Pour Miss Pledge, enseigner la danse, ce n’est pas apprendre des danses aux gens. C’est leur apprendre à danser. C’est façonner un homme danseur sur le temps long, en ne lui proposant jamais, à chaque étape de la progression pédagogique et à travers des répertoires choisis, qu’un mouvement qui ait en soi une qualité de danse, que l’élève soit à même de dominer au niveau qui est le sien et qui prépare à l’étape suivante, sans que l’apprenant se trouve à aucun moment en situation d’échec. Le succès de Miss Pledge est inimaginable aujourd’hui. À son arrivée en 1926, elle a trois élèves. En 1938, elle en compte cinq cents et enseigne dans douze salles différentes rien qu’à Paris. Parallèlement elle se voit de plus en plus demandée à l’étranger, Amérique comprise. Entre 1934 et 1935, elle fonde l’association des Amis de la Danse Populaire, crée Education et Mouvement, établit des relations entre la France et l’English Folk Dance and Song Society, avec les Comédiens Routiers de L. Chancerel, puis avec les CEMEA où elle met sur pied huit cours de gymnastique pour jeunes filles, deux cours pour jeunes gens et un cours mixte de deux cents élèves. Plus un cours de basket-ball.
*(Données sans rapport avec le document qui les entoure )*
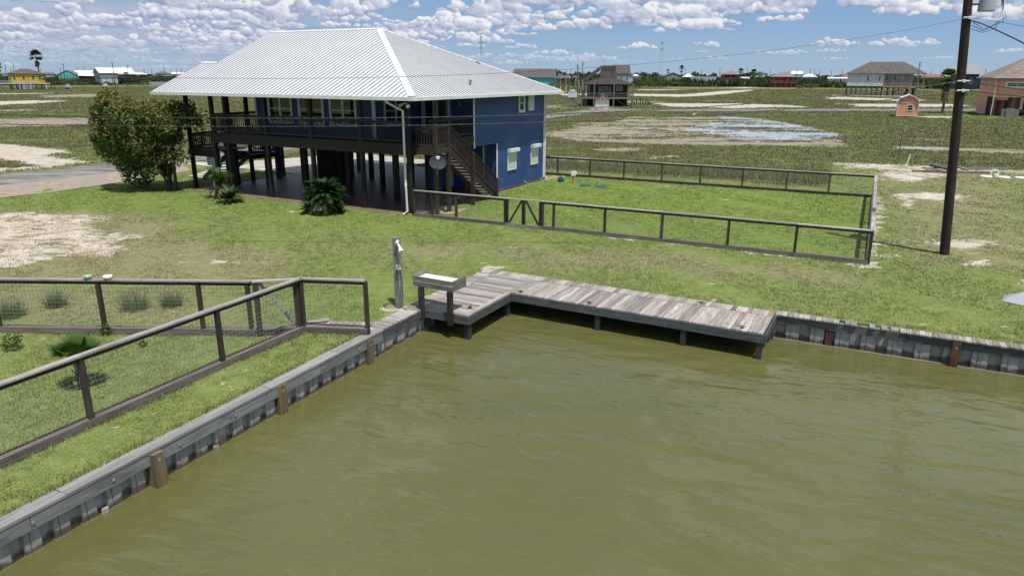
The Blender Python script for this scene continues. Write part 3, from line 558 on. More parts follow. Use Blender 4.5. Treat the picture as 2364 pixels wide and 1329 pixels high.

Son public est des plus divers et touche toutes les catégories sociales : gymnastes, mouvements de jeunesse, artisans, ouvriers, médecins, école Montessori, chercheurs d’autres disciplines intéressés pas sa démarche — notamment des disciples de Jousse, telle E. Talansier, qui apportera un complément personnel à son enseignement.

Sous l’Occupation, elle enseigne à Lyon, où elle sera dénoncée comme «espionne anglaise» avant que le mouvement Jeune France au sein duquel elle travaille, soit à son tour condamné par le gouvernement de Vichy et décide de se saborder. Miss Pledge reprend ses activités parisiennes à la Libération, mais malade et désabusée, elle meurt en 1949. Son enseignement est alors repris par certains de ses élèves — M. Albert, J.-M. Guilcher —, jusque vers la fin des années soixante.

À noter que personne parmi ses successeurs n’a hérité de la compétence multiple de Miss Pledge, chacun n’en retenant que ce qui concernait son domaine propre. Pour ce qui est de la danse, l’Atelier de la Danse Populaire (ADP) est l’ultime et indirect dépositaire de sa démarche — façonnement du danseur sur le temps long, travail par niveaux, recours à des répertoires annexes à chaque étape de la progression, refus de disséquer un mouvement de danse et de le séparer de la mélodie qu’il incarne —, tandis que le revivalisme actuel n’a pas conscience de lui devoir ce qui fait aujourd’hui le succès de son bal «folk» (Cercle Circassien , Aleman’s Marsj — rebaptisée «Chapelloise» —, Galopede, Cochinchine, etc.). De sorte que ce qui a disparu avec Miss Pledge, c’est sa démarche d’éducatrice, l’intelligence inégalée de sa réflexion pédagogique, dont ne subsistent que des répertoires de danses ou de jeux, que l’on voit périodiquement ressortir chez divers éditeurs et sous diverses signatures, dont aucune ne lui rend hommage.